Live, Love, Blend:
Celebrating Life And Family Bonds

When a loved one leaves this life, it gives us cause to reflect on the impact one person can make, especially on a family.

We did just that on Sunday as family from all across the country gathered in Nebraska to celebrate the life of my grandmother, Bettie King.

My grandma was an extremely important person in my life, becoming even more so in the years that followed my mom’s 2nd marriage. I was a teenager at the time and felt as though I’d lost the mother I once knew. Every summer I would travel to Nebraska, as I’d done all my life, and grandma and I would spend countless hours talking about this new normal that was my blended family. She became more of a mother than a grandmother, and our bond continued to grow stronger through the years, to the point that when she died all I could think to say was, “she was my person”.

– My Grandma was my hero.  GEM blogger Dave Manoucheri has another great story about heroes Our Story Begins: Who is Your Hero?

I thought the trip to Nebraska would be heartbreaking. I thought it might be the last time my family would have a reason to bring all the aunts and uncles and cousins to the middle of corn country to gather together. I thought our bond was broken without our matriarch.

I am happy to say I was wrong. Grandma’s legacy is a strong one!


Our family gathered, cried a little, sang a lot, talked a lot, hugged a lot. We all realized that our family bonds are not confined to this earth. And they aren’t limited to blood either. My two sisters (from that 2nd marriage of my moms) joined me on this trip and the three of us discovered one more gift grandma left us, a family willing to embrace each other no matter what. My heart is so full after watching these two precious women interact with all the extended family I grew up with.
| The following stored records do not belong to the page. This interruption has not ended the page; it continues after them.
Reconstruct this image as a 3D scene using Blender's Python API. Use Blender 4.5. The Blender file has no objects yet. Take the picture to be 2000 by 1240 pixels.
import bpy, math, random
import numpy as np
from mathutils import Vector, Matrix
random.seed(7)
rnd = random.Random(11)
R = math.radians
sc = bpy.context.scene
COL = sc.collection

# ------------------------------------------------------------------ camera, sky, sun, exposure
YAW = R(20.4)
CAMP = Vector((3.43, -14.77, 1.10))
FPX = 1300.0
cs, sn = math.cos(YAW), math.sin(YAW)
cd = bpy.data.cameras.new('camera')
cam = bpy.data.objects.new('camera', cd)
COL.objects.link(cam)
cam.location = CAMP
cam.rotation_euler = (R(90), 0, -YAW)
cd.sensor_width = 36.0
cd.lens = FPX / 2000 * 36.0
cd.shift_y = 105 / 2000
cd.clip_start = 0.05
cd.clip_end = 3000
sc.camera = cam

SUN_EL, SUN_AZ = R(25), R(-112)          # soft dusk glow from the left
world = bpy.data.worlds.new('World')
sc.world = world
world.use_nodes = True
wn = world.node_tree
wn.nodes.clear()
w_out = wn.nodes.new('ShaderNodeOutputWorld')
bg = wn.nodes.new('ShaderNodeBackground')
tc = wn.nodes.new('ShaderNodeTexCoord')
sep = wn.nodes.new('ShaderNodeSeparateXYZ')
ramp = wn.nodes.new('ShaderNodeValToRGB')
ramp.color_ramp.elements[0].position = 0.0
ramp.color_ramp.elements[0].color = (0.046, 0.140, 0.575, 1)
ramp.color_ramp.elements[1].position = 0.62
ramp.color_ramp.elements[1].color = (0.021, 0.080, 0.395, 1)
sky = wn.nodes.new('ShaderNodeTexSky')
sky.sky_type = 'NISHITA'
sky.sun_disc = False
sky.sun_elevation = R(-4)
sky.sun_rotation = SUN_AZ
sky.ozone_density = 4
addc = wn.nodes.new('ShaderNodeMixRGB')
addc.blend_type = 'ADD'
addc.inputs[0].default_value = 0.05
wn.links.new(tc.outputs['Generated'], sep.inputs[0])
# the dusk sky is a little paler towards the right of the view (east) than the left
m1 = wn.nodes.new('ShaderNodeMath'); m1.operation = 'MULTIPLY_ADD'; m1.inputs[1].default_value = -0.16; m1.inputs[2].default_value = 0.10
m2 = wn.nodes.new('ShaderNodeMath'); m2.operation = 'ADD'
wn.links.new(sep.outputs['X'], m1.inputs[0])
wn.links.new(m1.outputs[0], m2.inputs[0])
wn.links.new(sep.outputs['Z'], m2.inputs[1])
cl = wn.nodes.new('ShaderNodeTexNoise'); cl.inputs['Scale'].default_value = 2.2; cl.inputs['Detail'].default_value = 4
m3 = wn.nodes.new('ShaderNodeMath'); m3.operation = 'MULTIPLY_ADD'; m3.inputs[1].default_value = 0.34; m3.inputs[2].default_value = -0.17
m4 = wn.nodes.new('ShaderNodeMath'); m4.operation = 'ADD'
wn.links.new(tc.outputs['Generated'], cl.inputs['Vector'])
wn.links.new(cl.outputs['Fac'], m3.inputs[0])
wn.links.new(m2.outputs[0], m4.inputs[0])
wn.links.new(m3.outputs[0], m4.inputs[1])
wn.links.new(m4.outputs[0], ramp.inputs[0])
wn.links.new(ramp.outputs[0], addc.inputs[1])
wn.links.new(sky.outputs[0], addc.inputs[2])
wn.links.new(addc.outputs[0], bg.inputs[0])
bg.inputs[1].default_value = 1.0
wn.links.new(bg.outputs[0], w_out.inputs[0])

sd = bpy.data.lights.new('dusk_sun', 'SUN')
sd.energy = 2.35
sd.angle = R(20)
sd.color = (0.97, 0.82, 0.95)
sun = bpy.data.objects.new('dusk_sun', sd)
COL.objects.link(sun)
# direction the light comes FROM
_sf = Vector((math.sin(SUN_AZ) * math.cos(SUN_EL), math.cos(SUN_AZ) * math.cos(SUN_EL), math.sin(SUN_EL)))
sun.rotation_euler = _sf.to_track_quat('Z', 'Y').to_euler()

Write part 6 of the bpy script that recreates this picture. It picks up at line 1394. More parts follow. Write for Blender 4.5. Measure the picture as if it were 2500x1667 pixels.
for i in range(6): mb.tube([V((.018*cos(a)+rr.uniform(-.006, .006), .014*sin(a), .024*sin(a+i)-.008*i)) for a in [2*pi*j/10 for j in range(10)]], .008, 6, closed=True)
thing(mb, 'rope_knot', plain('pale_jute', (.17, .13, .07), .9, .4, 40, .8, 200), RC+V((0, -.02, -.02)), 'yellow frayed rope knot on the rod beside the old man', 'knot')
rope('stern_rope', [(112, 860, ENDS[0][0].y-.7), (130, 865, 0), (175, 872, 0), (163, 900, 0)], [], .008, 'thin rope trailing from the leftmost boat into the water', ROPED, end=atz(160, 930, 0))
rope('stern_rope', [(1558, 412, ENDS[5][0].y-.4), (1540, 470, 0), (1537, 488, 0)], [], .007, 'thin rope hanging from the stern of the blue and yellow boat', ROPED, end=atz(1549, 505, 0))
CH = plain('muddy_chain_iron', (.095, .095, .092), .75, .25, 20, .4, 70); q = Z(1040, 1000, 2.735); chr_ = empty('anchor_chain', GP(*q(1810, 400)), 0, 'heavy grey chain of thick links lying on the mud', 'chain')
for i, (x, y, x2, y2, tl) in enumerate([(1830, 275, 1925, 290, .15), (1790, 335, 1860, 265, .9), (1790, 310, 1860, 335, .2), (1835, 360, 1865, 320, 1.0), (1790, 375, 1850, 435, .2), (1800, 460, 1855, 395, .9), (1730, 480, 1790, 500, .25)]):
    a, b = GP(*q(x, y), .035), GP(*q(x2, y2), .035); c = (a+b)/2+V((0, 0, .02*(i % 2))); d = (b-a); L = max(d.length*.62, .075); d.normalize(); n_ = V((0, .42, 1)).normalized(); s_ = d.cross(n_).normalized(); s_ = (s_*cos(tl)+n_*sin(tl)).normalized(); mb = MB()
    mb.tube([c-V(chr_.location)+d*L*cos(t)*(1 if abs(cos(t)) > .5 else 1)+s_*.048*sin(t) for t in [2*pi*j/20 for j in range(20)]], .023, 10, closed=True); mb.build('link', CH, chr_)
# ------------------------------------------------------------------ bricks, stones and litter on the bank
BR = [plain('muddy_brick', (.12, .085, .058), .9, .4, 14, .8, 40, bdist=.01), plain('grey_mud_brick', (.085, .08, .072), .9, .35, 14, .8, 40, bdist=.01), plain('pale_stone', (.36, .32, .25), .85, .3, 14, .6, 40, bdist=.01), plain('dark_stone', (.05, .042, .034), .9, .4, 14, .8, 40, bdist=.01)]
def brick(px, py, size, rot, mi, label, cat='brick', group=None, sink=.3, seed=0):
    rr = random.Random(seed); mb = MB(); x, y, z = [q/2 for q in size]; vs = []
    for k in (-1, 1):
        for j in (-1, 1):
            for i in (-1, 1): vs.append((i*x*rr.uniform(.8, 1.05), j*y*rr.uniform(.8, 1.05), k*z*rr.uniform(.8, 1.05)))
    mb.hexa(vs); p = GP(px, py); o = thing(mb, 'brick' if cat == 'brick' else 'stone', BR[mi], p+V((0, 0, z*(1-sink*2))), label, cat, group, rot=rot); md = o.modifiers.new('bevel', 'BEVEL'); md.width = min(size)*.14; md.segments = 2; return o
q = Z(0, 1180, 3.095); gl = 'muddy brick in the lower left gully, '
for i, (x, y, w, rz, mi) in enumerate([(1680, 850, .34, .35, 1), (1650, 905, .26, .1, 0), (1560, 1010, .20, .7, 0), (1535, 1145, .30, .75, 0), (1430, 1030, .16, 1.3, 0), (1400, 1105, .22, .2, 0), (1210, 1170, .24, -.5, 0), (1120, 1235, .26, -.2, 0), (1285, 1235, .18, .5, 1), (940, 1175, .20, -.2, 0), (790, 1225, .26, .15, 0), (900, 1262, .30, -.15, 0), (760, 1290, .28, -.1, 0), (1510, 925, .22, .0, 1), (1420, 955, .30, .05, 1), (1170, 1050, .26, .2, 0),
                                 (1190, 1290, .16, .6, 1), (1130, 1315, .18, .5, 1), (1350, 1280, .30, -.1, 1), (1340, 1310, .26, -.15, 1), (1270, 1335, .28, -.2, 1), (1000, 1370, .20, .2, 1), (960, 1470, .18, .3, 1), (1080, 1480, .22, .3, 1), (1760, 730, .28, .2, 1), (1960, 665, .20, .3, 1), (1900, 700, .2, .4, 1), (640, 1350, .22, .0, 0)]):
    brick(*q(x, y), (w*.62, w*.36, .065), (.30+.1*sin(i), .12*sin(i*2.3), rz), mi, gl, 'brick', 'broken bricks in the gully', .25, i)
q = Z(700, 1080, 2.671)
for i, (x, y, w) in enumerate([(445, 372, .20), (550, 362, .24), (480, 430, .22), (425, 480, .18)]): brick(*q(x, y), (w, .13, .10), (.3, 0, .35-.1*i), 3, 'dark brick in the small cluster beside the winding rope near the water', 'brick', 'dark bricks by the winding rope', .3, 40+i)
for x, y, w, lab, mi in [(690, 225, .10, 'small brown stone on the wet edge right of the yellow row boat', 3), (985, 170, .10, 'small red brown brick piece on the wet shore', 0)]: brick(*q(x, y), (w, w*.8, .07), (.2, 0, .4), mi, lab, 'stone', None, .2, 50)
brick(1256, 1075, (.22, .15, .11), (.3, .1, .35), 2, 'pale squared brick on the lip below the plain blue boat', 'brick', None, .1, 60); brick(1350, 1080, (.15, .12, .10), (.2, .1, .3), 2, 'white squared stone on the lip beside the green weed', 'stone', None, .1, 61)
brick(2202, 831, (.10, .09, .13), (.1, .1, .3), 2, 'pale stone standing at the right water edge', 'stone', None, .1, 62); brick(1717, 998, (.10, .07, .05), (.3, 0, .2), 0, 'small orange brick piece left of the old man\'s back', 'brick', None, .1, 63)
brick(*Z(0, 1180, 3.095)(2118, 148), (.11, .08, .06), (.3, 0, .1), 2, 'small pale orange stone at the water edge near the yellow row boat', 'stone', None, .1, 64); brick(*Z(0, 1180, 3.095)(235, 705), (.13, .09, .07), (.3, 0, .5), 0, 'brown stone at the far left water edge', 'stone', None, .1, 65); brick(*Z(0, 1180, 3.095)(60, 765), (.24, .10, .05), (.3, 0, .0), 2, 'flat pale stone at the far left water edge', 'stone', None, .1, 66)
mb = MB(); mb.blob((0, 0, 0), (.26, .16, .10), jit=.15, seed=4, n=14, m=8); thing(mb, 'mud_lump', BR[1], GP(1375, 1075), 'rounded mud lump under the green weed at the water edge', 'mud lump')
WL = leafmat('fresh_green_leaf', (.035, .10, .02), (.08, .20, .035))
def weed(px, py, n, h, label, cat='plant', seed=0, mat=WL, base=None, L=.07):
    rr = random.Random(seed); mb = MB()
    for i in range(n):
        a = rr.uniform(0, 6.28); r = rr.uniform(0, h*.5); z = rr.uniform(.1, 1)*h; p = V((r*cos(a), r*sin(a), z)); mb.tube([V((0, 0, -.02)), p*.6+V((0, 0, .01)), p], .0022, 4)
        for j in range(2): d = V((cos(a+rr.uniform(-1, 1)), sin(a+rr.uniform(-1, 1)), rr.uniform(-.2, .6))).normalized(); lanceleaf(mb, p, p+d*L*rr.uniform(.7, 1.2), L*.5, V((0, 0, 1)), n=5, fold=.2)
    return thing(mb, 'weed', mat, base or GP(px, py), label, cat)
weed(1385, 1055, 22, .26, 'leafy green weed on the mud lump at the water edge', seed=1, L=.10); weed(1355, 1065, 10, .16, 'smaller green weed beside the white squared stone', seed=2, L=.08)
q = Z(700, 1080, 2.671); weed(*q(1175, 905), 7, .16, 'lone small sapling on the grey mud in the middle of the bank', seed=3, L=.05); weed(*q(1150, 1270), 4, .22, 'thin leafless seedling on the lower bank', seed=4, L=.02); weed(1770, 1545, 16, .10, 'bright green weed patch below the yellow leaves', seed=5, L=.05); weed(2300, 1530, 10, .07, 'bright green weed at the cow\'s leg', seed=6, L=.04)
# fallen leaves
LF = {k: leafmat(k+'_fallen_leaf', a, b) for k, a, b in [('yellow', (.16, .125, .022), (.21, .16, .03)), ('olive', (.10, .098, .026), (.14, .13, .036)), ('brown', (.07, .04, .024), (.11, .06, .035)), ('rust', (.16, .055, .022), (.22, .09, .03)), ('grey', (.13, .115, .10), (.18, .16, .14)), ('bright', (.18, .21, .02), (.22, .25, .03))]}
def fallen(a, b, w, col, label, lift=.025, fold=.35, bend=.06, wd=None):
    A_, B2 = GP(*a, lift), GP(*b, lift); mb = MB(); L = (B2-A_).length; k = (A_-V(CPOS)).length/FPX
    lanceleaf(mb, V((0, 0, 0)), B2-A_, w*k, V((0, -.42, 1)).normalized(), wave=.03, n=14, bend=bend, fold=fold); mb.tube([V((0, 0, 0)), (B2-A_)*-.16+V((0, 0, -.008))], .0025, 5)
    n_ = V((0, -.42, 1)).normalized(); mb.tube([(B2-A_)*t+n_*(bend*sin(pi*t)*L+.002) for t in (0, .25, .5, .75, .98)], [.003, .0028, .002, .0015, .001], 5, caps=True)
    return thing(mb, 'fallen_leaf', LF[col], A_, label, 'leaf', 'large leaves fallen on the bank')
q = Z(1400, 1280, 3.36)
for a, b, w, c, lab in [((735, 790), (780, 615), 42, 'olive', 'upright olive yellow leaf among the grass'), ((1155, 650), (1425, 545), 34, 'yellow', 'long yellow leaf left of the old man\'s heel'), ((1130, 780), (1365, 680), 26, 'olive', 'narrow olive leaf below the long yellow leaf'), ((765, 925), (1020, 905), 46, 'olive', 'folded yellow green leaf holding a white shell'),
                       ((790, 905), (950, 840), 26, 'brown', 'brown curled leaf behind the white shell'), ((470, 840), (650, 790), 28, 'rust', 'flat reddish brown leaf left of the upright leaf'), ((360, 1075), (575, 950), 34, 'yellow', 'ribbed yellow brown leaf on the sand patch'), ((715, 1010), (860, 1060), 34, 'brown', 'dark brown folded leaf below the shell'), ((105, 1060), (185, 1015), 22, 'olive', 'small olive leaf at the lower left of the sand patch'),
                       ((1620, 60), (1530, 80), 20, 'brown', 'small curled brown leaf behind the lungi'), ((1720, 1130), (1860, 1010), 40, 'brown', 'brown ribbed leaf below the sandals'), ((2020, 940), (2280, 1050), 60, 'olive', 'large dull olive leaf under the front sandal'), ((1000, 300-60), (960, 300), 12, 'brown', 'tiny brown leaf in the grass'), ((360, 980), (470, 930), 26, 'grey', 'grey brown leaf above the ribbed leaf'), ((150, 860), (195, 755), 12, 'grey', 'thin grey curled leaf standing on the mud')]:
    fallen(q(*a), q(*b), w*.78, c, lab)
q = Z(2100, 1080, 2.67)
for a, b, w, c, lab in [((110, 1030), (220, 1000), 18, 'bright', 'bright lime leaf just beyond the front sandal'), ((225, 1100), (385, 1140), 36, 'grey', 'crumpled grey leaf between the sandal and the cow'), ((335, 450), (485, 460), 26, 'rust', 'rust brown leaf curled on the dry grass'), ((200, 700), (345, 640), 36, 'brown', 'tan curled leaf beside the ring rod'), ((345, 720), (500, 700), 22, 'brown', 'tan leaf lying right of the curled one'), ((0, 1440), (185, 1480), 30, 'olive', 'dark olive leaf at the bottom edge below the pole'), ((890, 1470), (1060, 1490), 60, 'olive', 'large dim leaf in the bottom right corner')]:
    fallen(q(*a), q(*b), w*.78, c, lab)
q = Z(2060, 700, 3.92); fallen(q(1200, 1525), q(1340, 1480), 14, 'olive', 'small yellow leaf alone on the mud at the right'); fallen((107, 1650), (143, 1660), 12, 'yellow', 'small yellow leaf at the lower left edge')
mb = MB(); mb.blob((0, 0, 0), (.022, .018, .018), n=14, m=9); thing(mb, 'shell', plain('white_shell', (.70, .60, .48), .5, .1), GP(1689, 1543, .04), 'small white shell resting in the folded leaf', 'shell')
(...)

I may have more history, but we all share the love.

-for more on the development of this sister relationship, see “How My Sister and I dropped the Step from Step-Sisters”

We are all returning to our various parts of the country now, knowing that we have a true family, and that we will all gather again (though perhaps not in Nebraska).  We have a common bond with people who do not judge us based on who our parents are, or aren’t.  In fact, they don’t judge us at all.

Thank you Grandma Bettie King for your legacy of love. I know these 3 women are returning stronger.

Strong women, strong family, strong coffee.  We are blended.